Teachers tend to complain that any exam reform is being rushed. It happened 20 years ago when GCSE was introduced, and it has happened at every change to the system ever since.

But the MPs’ views are not the result of conversations with the profession.

They are backed by evidence from two exam boards which are concerned that the timescale for the introduction of the qualification is too tight.

Memories of the shambles that followed the last post-16 reform - Curriculum 2000 - are still fresh. Ministers accepted that the problems had arisen because the reforms had been rushed. Now they are in danger of making the same mistake again.

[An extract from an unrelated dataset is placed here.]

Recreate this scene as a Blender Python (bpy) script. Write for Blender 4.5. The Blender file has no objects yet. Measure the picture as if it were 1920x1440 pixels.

The Commons select committee is also right to question the complexity of a qualification that contains diplomas in 14 subjects at three levels of difficulty. It is vital that they are easily understood by students and parents. If they do not make sense to employers, they will be of little value.

Like the vast majority of teachers, the committee points out that the reforms would have been more coherent had the Government accepted Sir Mike Tomlinson’s report, which proposed that A-levels and GCSEs should be subsumed inside an overarching diploma rather than running alongside them.

The difficulty of securing parity of esteem for the new qualifications, highlighted in last week’s TES, would have been less acute.

The decision to abandon Tomlinson, taken just before the last election, made political sense but educational nonsense. Given that Tomlinson is no longer on the agenda, the need to make the diplomas work is pressing. As the committee chairman Barry Sheerman says, they are “an opportunity too precious to miss”.